Wednesday, January 21, 2009

Transitions, outreach and what do the kids do after school?

I just got back from another one of those Special Education Advisory Committee meetings. Why are these meetings always held in the evening? I find it particularly ironic when we parents should be home, you know, parenting.

Anyway, it was another interesting meeting. Since we are just getting this committee up and running, tonight we elected a chair and banged through some housekeeping. But we did have some time at the end to bring up our individual issues of concern.

This is where all the administrators look kinda scared as a parent member begins to speak. I am afraid this is illustrative of the "defensive crouch" that many school districts exhibit concerning special needs issues.

One parent brought up the question of transitioning from elementary to middle to high school: what is the procedures and practices and how can we make it go smoother.

I thought this was a very good point. Transitions, whether they are throughout the day, from day to day or year to year, are big deals for all kids let alone kids with special needs. Our director of special services brought up examples of how these transitions were handled and all the hard work that staff does before hand to make it go smooth. And, the point of the discussion ended up being; the parents just don't know. They don't know what all is done, behind the scenes, to help facilitate a transition. And, that parents basically feel out of the loop.

This has been my experience too. I think that staff and administration are so nervous of "Special Parents" they tend to deal with them on a need to know basis. If the parent needs to know something legally or makes a point to ask they get the information but it isn't readily available. Now part of this is due to the wide range of needs for the children within a school district. It could be very difficult to make blanket procedural comments. But, my thought is: well then tell the parents that as well. More information for a parent is always better than not enough.

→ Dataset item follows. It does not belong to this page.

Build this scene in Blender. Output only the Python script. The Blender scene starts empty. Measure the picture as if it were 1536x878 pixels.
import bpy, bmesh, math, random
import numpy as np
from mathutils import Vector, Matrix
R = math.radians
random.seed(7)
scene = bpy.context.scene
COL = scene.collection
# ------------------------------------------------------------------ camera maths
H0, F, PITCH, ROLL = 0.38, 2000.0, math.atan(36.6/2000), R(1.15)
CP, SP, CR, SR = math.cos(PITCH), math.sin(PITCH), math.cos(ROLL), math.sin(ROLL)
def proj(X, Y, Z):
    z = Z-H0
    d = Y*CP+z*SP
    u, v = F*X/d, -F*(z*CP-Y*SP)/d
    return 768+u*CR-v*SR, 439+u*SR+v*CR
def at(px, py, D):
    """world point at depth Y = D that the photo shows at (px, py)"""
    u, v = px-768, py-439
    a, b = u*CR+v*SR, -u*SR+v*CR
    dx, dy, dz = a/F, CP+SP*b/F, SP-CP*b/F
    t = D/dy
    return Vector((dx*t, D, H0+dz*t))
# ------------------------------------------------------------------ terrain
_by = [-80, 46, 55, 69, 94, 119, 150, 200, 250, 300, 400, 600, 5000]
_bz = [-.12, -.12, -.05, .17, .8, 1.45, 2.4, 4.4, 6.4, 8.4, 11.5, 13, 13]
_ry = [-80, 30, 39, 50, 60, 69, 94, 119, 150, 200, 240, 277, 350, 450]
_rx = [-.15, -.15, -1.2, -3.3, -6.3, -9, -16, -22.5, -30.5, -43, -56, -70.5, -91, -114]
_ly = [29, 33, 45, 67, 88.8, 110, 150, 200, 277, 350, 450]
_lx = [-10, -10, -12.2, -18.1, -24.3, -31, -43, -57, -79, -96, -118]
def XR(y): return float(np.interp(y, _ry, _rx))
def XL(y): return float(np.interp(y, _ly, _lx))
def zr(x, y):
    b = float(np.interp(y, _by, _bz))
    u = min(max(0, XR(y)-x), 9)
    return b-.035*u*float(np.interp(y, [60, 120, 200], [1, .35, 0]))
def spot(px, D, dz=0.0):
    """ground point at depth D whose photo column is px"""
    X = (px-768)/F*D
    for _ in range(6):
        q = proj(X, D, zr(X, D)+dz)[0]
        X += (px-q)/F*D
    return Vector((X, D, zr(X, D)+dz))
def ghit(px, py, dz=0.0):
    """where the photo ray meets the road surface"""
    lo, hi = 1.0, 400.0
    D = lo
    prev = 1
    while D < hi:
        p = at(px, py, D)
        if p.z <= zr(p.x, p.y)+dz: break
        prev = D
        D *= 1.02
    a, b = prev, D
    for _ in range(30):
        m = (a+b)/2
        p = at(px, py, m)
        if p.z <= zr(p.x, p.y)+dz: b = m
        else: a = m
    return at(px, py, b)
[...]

My pet concern is expanding communication channels to the community. Because of the "defensive crouch", the school district may think "no news in good news"; meaning no lawsuit or group of organized pissed off parents. I would like our school district to be proactive and reach out to the community with positive information about the programs and services offered. There are moving success stories that take place every single day and sharing these could greatly improve community perception of the program. This should not be ignored.

I pointed out that we are a small "high touch" community and that the school district should be singing it's praises more. We should be tooting our horn when appropriate and welcoming special needs family into the fold. I mentioned that if a family had a bad experience early on with the special ed program, chances are we have lost them for good. I would hope we could repair some of that lost goodwill and invest in more community involvement. I also feel that by being proud of how we take care of our special kids, we can emulate empathy and tolerance to the community at large.

Another parent brought up the issue of after school activities for special needs kids in middle and high school. Many of these kids may not be able to do sports or other activities after school as a typical kid. They are out of school early and what do they do? There was discussion of some sort of after school tutoring, reading time, game playing, or social time which could be available but of course the old funding bugaboo reared its head. Although, there may be various grant opportunities or mentoring possibilities that we can pursue.

All good stuff. Feel free to add your own.